I could not listen to the Met’s “The Merry Widow” last night (or most nights) so to escape 
the brutal New England chill, I decided to watch the 2012 revival of Deborah Warner’s 
production of Britten’s “Death in Venice” for the English National Opera.  I have loved this 
work since my high school days, and my appreciation of it has only grown to a point where 
I’m beginning to think – despite Grimes/Budd/Gloriana/War Requiem all being at the top of 
the heap - it may be one of Britten’s most ingenious scores.  

Several weeks ago there was a discussion here about this opera being "dull" and/or 
"uninspired."  I couldn't disagree more if I wanted to.  My dear, long-missed friend and one 
time frequently marvelous list member, Ann Purtil credited the Met’s production as being 
responsible for pulling her back into the world of opera.  So there’s that.  

Even having only seen it on video, Warner’s is one of the most innovative, creative, 
seamless productions I’ve seen in some time.  The integration of dance, movement, lighting 
and acting are wed to Britten’s most unusual score in a manner that feels completely 
organic.  There is nothing extraneous, nothing that does not serve and move forward this 
beautiful tragedy to its heartbreaking conclusion.  
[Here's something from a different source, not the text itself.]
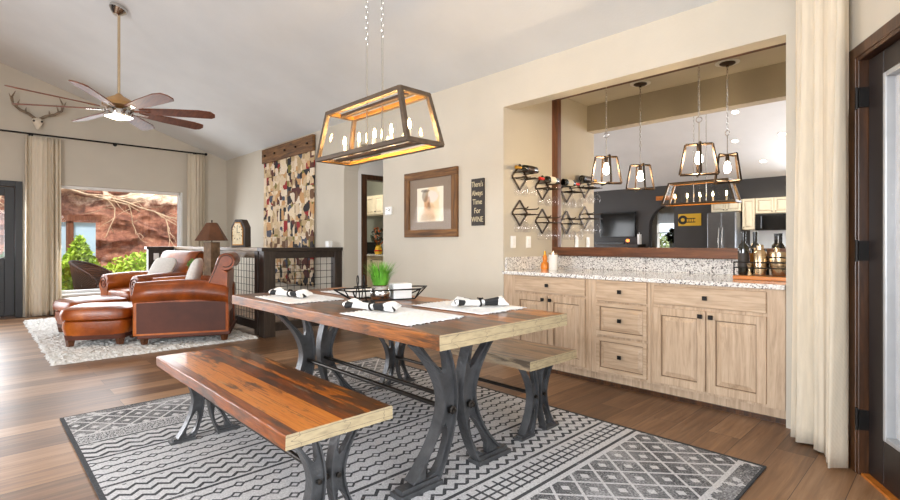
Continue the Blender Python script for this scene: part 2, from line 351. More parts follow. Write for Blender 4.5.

As much as I loved the Aschenbach’s of Peter Pears and Robert Tear, John Graham-Hall 
doesn’t portray the tortured “hero” so much as inhabit him entirely.  I felt I was witnessing 
the disintegration of this character so intimately it bordered on voyeurism.  Onstage nearly 
throughout, Graham-Hall sings with the required refined elegance Britten demands here, 
but it is his integration of myriad facial expressions, reaching gestures of limbs combined 
with that voice that reflects Aschenbach discomfort with life.  When he speaks of his dead 
wife and recently married daughter, it is shot through with an inherent sadness I’ve never 
before noticed – or at least paid much attention to.  Graham-Hall elevates this brief moment 
to the point where it feels like the raison d'être for all that transpires from start-to-finish.  
Here is an artist at the height of his powers delivering a performance that will haunt me to 
the grave.

Aschenbach being onstage nearly throughout and having the lion’s share of the text, “Death 
in Venice” is oft-dismissed as a one-man show, which is about as far from the mark as it 
gets.  This performance gives us Andrew Shore – who, within minutes – made mincemeat of 
my initial reservations.  He brings to brilliant life all of the disparate characters, tying each 
to the other with the genius of a master storyteller.  Ultimately, his is the sinister, guiding 
hand on the complex, confusing, road to hell.  

Tim Mead makes a chillingly handsome appearance as Apollo singing in what could easily be 
called “heldencounter.”

Former Royal Danish Ballet dancer (and current Boston resident) Sam Zaldivar is perfectly 
cast as Tadzio making not only plausible, but understandable Aschenbach’s obsession.  He is 
appealing in his naturalness and his execution of the difficult, at times wildly acrobatic 
choreography of Kim Brandstrup.  Brandstrup’s dance and movement charge this difficult 
work with a fluidity that ripples throughout and he and Warner manage to magically 
maneuver a large company of chorus, actors, dancers and principals through the opera’s 
many scenes and locales in an almost dizzying fashion.  

Edward Gardner leads the ENO forces through this amazing score with a master’s hand, 
ever a judicious balancing act of percussive, piano, orchestra and wordless chorus who in 
concert create a painting for our eyes and ears.  This is the first time I’ve experienced this 
opera where I felt it almost springing directly over centuries from Monteverdi to right now.  
The-house audience remain rapt and silent for close to a minute as all of us watch Tadzio 
elegantly pirouetting into the blinding sun as Aschenbach slumps into his final sleep. 

For those unfamiliar with this opera, I can’t think of a more appealing way to remedy that 
situation.  For fans, you owe yourselves the opportunity to experience this one.  It is 
magnificent.  It is available on DVD, or "for free" for Amazon Prime members.

I recently learned Warner’s production was slated for New York City Opera, but was 
ultimately nixed.  That would have been something.